## [DATA EXCERPT]
= = = = =

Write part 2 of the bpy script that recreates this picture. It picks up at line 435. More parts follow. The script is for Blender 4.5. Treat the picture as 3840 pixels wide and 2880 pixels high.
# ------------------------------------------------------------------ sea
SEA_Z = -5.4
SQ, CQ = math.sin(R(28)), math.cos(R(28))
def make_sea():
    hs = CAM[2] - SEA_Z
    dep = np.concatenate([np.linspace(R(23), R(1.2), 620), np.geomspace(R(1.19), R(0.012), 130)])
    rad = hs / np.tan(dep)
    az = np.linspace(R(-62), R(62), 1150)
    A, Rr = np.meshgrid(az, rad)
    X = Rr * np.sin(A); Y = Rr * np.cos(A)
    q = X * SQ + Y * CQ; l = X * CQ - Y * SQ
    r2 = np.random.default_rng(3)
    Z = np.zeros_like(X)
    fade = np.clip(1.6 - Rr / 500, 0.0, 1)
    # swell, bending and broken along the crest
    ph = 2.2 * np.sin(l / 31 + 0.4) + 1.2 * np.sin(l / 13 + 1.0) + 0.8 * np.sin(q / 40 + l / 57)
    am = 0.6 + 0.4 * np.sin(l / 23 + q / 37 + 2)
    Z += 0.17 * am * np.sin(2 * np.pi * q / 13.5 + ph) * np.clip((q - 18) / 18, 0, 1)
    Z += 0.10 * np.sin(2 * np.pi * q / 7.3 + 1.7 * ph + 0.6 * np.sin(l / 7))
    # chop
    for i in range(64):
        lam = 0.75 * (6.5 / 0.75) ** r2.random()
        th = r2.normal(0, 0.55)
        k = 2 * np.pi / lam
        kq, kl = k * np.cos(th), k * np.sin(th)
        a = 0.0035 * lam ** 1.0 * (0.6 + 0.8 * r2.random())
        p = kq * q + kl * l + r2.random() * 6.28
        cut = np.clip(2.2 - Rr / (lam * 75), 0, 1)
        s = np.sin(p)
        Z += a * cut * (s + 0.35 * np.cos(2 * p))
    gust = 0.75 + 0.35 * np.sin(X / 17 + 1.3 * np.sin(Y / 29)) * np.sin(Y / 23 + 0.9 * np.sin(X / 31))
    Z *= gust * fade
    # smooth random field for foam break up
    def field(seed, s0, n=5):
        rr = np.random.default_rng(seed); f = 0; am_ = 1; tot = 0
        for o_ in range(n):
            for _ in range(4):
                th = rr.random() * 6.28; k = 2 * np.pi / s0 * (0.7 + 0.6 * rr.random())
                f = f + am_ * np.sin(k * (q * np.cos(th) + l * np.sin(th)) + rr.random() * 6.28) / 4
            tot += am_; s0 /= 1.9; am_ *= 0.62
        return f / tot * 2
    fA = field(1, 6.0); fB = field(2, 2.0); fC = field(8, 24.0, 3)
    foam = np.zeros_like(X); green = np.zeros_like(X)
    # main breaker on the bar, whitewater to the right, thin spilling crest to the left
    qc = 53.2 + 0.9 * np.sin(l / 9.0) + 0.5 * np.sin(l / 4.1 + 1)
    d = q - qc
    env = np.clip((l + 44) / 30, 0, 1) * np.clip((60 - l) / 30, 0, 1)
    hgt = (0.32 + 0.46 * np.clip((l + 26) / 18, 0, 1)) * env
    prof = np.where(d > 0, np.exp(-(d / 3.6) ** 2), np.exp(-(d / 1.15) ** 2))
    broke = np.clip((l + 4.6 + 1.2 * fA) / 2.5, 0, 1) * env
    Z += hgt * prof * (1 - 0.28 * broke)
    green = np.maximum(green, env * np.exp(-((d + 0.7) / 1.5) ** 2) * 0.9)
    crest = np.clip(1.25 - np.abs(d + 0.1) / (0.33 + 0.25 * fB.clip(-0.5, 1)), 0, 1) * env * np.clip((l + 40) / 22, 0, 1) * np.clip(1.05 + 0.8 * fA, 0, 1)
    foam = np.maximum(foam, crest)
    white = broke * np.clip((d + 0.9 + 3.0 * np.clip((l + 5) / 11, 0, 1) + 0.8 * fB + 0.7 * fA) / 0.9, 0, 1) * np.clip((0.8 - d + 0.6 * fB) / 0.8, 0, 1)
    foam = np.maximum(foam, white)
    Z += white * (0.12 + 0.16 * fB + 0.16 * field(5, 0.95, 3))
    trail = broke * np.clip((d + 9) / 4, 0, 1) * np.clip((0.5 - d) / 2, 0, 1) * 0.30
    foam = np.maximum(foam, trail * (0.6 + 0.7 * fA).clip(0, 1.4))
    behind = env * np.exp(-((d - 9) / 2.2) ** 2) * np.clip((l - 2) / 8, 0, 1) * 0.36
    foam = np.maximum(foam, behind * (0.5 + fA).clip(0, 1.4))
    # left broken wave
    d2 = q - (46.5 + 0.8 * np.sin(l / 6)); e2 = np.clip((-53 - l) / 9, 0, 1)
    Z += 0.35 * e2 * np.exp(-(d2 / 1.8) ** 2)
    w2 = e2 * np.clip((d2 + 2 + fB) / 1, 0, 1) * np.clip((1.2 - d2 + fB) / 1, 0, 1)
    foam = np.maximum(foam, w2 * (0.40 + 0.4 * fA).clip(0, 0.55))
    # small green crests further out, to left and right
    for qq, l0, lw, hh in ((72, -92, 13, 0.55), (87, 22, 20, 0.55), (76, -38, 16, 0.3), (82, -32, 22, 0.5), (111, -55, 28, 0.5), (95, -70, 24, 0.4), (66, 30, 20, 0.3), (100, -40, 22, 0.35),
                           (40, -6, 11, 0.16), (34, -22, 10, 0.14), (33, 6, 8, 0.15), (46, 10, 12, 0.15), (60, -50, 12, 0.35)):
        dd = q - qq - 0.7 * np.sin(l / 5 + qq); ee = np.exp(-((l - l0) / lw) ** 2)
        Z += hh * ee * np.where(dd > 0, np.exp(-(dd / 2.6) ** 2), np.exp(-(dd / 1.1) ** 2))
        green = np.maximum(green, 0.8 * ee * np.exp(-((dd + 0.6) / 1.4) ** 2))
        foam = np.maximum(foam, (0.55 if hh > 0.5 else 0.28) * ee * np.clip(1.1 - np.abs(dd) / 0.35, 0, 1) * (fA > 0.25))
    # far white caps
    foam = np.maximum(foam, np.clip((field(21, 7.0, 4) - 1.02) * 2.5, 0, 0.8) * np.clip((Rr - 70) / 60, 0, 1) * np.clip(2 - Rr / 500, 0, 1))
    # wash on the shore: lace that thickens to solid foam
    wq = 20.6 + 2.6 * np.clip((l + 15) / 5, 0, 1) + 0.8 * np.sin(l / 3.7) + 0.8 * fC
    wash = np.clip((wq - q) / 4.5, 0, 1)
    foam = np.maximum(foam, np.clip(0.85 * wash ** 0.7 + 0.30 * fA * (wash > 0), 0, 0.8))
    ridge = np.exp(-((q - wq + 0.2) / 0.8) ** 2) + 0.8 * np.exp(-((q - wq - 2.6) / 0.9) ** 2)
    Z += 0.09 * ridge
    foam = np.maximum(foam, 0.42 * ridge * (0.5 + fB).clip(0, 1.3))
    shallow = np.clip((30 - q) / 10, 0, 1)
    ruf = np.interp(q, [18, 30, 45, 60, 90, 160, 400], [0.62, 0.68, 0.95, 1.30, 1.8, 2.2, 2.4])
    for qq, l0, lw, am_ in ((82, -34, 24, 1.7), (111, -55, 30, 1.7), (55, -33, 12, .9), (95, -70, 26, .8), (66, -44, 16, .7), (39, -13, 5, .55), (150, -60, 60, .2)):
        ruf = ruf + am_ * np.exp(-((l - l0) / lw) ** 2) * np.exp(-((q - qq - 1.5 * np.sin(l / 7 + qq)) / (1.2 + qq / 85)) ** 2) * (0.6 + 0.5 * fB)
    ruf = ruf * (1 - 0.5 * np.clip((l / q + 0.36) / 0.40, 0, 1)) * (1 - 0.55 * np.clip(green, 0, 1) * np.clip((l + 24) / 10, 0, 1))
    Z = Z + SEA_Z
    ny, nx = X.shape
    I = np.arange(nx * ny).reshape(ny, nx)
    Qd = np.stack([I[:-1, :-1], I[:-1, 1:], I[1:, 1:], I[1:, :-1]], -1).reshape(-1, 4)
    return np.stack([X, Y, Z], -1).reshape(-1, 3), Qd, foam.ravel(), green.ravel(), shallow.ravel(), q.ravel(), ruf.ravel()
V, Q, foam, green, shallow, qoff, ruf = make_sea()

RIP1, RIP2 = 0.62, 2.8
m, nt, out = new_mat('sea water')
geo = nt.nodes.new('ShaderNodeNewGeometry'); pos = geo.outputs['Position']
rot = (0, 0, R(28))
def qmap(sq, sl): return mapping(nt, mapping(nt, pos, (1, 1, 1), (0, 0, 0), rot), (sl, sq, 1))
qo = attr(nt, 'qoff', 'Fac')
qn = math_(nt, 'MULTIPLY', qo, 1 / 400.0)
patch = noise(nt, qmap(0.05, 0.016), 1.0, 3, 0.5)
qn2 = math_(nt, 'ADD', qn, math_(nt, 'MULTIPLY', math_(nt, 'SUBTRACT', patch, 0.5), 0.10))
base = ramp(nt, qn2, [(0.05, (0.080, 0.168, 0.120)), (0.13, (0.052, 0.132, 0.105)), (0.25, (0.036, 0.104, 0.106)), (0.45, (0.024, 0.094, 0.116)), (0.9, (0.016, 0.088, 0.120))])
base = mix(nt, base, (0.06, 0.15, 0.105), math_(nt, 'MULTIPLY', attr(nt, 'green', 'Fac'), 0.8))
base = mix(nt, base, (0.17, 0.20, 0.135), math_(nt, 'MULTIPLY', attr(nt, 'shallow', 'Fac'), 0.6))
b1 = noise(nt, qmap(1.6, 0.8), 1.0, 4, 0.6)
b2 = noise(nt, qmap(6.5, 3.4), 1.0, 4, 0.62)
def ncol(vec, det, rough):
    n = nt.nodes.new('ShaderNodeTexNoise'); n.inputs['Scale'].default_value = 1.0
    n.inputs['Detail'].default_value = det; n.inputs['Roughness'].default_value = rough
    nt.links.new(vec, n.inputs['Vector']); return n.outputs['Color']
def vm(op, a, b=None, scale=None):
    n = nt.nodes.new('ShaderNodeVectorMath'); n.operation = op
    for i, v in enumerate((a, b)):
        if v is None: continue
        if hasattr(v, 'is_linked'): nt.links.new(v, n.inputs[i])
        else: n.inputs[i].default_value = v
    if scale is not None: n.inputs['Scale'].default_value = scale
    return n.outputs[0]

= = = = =

## [EXERCISE DIRECTIONS]
Find the lines above holding the word "that" and show them.

## [WRITTEN SOLUTION]
Write part 2 of the bpy script that recreates this picture. It picks up at line 435. More parts follow. The script is for Blender 4.5. Treat the picture as 3840 pixels wide and 2880 pixels high.
    # wash on the shore: lace that thickens to solid foam